There are destinations that require special care. These areas need limits either on the number of visitors or the number of vehicles and ships. Such measures have been tried in other countries. It’s not exactly an original idea. Attention must also be paid to security. Gangs of thieves and drug dealers operate in many areas. The threat of an act of terrorism being committed against a soft target, such as a destination where many Western tourists gather, is also a possibility.

If we’re not mindful, our image as a great holiday destination will be tarnished. Discerning tourists will not return to an island where there are mountains of trash on the streets and their enjoyment of the sunset was spoilt by big groups of visitors pouring off visiting cruise liners.

The aim should be to have quality and sustainable tourism, not record arrivals. Privatized airports will increase arrivals from abroad, but before this happens, let’s be careful of the troubles our neo-Hellenic get-rich-quick culture may bring. Fortunately, a lot of various “whiners” have prevented Greece from going down the same road as Spain, in terms of tourism development. Now we’re again at a crossroads.

Surely with this new data, our mentality as regards tourism will change. Myconos is simply out of reach for the average Greek family now, or maybe the island has transformed into a major offshore company where Greek law does not apply.

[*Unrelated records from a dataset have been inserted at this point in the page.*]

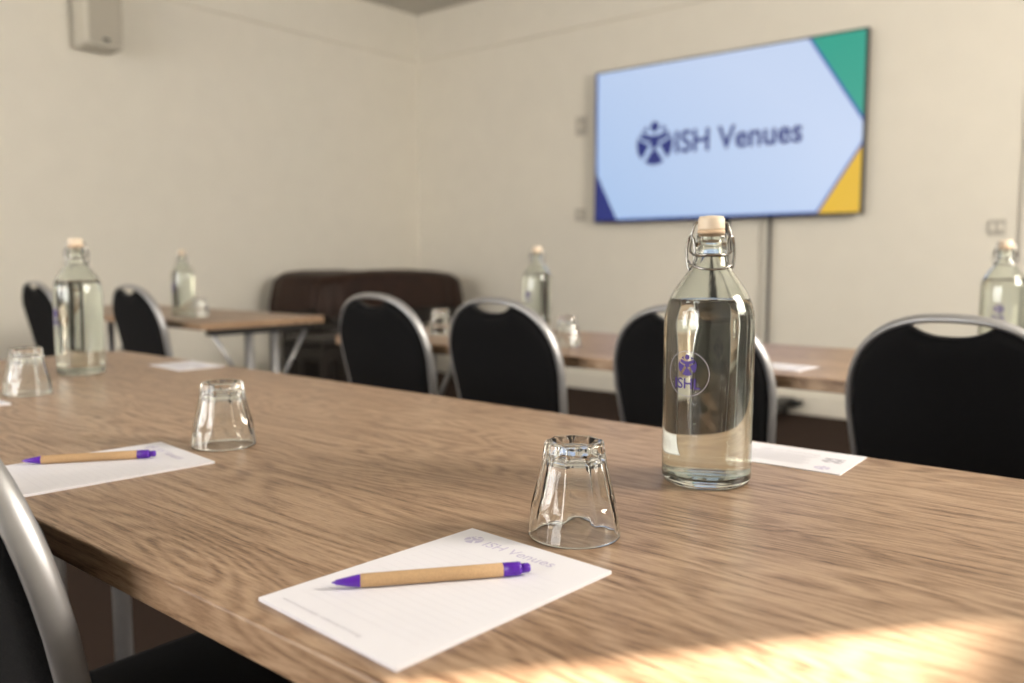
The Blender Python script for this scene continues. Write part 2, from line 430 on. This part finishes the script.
# ------------------------------------------------------------ chairs
def banquet_chair(x, y, rot=0.0):
    p = empty('banquet_chair', (x, y, 0), rot)
    W, ZS, ZT, EX = 0.184, 0.70, 0.181, 2.45
    def hw(z): return W-(max(0, ZS-z))*0.09
    def yy(xx, z): return (0.883-z)*0.22+0.35*xx*xx
    def pt(xx, z): return Vector((xx, yy(xx, z), z))
    pts = []
    zs = [0.40+0.30*i/6 for i in range(7)]
    for z in zs[:-1]: pts.append(pt(-hw(z), z))
    N = 26
    for i in range(N+1):
        a = math.pi-math.pi*i/N
        c, s_ = math.cos(a), max(0.0, math.sin(a))
        pts.append(pt(W*math.copysign(abs(c)**(2/EX), c), ZS+ZT*s_**(2/EX)))
    for z in reversed(zs[:-1]): pts.append(pt(hw(z), z))
    def leg(sx):
        return [Vector((sx*0.165, 0.02, 0.22)), Vector((sx*0.180, -0.055, 0.012))]
    full = list(reversed(leg(-1)))+pts+leg(1)
    sweep('back_frame', full, 0.0075, M_silver, p, rv=0.0125, n=14, up=Vector((1, 0, 0)))
    nS, nT = 41, 16
    verts, faces = [], []
    layers = []
    def dip(s_):
        k = abs(s_)/0.40
        return 0.030*(1-k**2.6) if k < 1 else 0.0
    for side in (-1, 1):
        g = []
        for i in range(nS):
            s_ = -1+2*i/(nS-1)
            top = ZS+ZT*(max(0, 1-abs(s_)**EX))**(1/EX)-0.005-dip(s_)
            row = []
            for j in range(nT):
                t = j/(nT-1)
                z = 0.50+t*(top-0.50)
                xx = s_*(hw(z)-0.006)
                edge = min(1.0, (1-abs(s_))/0.12, (1-t)/0.08+0.001, t/0.08+0.001)
                th = 0.009+0.011*math.sqrt(max(0, 1-(1-edge)**2))
                v = pt(xx, z); v.y += side*th
                verts.append(v); row.append(len(verts)-1)
            g.append(row)
        layers.append(g)
    A, B = layers
    for i in range(nS-1):
        for j in range(nT-1):
            faces.append((A[i][j], A[i+1][j], A[i+1][j+1], A[i][j+1]))
            faces.append((B[i][j], B[i][j+1], B[i+1][j+1], B[i+1][j]))
    for i in range(nS-1):
        faces.append((A[i][0], B[i][0], B[i+1][0], A[i+1][0]))
        faces.append((A[i][-1], A[i+1][-1], B[i+1][-1], B[i][-1]))
    for j in range(nT-1):
        faces.append((A[0][j], A[0][j+1], B[0][j+1], B[0][j]))
        faces.append((A[-1][j], B[-1][j], B[-1][j+1], A[-1][j+1]))
    mesh_obj('back_pad', verts, faces, M_fabric, p, smooth=True)
    hp = []
    for i in range(21):
        s_ = -0.40+0.80*i/20
        top = ZS+ZT*(1-abs(s_)**EX)**(1/EX)-0.005-dip(s_)
        hp.append(pt(s_*(W-0.006), top))
    sweep('handle_rim', hp, 0.003, M_black, p, rv=0.013, n=10, up=Vector((0, 0, 1)))
    sv, sf = [], []
    def se(w_, d_, z, n=40, e=5.0):
        r = []
        for i in range(n):
            a = 2*math.pi*i/n; c, s2 = math.cos(a), math.sin(a)
            sv.append((w_*math.copysign(abs(c)**(2/e), c), 0.295+d_*math.copysign(abs(s2)**(2/e), s2), z)); r.append(len(sv)-1)
        return r
    R = [se(0.19, 0.19, 0.415), se(0.207, 0.212, 0.425), se(0.213, 0.218, 0.450), se(0.207, 0.212, 0.472), se(0.175, 0.18, 0.484), se(0.08, 0.08, 0.489)]
    for a_, b_ in zip(R, R[1:]):
        for i in range(40): sf.append((a_[i], a_[(i+1) % 40], b_[(i+1) % 40], b_[i]))
    sf.append(tuple(R[0])[::-1]); sf.append(tuple(R[-1]))
    mesh_obj('seat', sv, sf, M_fabric, p, smooth=True)
    sweep('seat_frame', [(-0.165, 0.10, 0.405), (-0.185, 0.30, 0.405), (-0.185, 0.475, 0.405), (0.185, 0.475, 0.405), (0.185, 0.30, 0.405), (0.165, 0.10, 0.405)], 0.011, M_silver, p, closed=True)
    for s_ in (-1, 1):
        sweep('front_leg_%d' % (1 if s_ < 0 else 2), [(s_*0.185, 0.47, 0.41), (s_*0.190, 0.485, 0.2), (s_*0.195, 0.50, 0.012)], 0.012, M_silver, p)
        sweep('side_stretcher_%d' % (1 if s_ < 0 else 2), [(s_*0.168, 0.045, 0.29), (s_*0.188, 0.475, 0.29)], 0.008, M_silver, p)
        for j, (fx, fy) in enumerate(((0.195, 0.50), (0.180, -0.055))):
            lathe('glide_%d_%d' % (s_+2, j), [(0, 0), (0.016, 0), (0.016, 0.02), (0, 0.02)], M_black, p, n=16, off=(s_*fx, fy, 0))
    return p
for cx, cy, r in ((-1.853, 1.60, 0.0), (-1.395, 1.60, -0.02), (-0.861, 1.60, 0.03), (-0.341, 1.60, -0.02), (-4.20, 1.58, 0.0), (-3.28, 1.58, 0.0)):
    banquet_chair(cx, cy, r)
banquet_chair(-0.838, 0.200, 0.0)

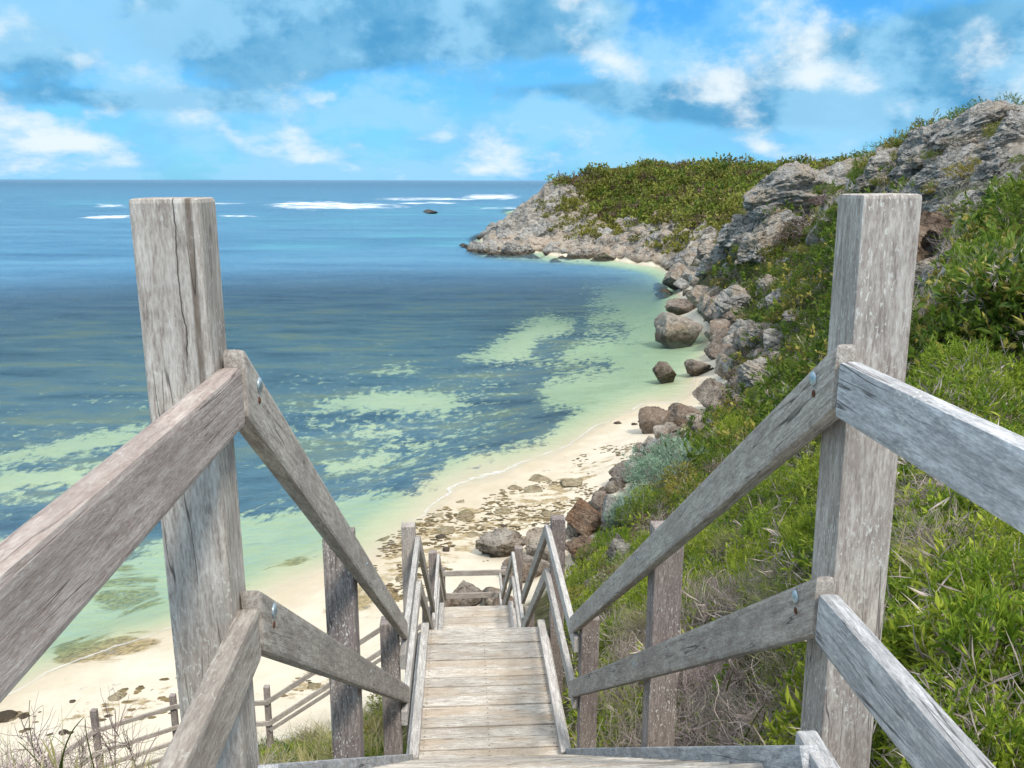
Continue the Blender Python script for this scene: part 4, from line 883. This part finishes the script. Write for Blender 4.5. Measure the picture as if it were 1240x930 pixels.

Greece is becoming too expensive a destination for its own people. The time when we’d plan holidays at the last minute appears to have ended. We’ve seen what’s happening in Barcelona and in other places where tourism has begun to make some local residents feel like strangers in their own homes. We must not let this happen here. In order to avoid them and have a future in tourism, we should pay more attention to planning and professionalism.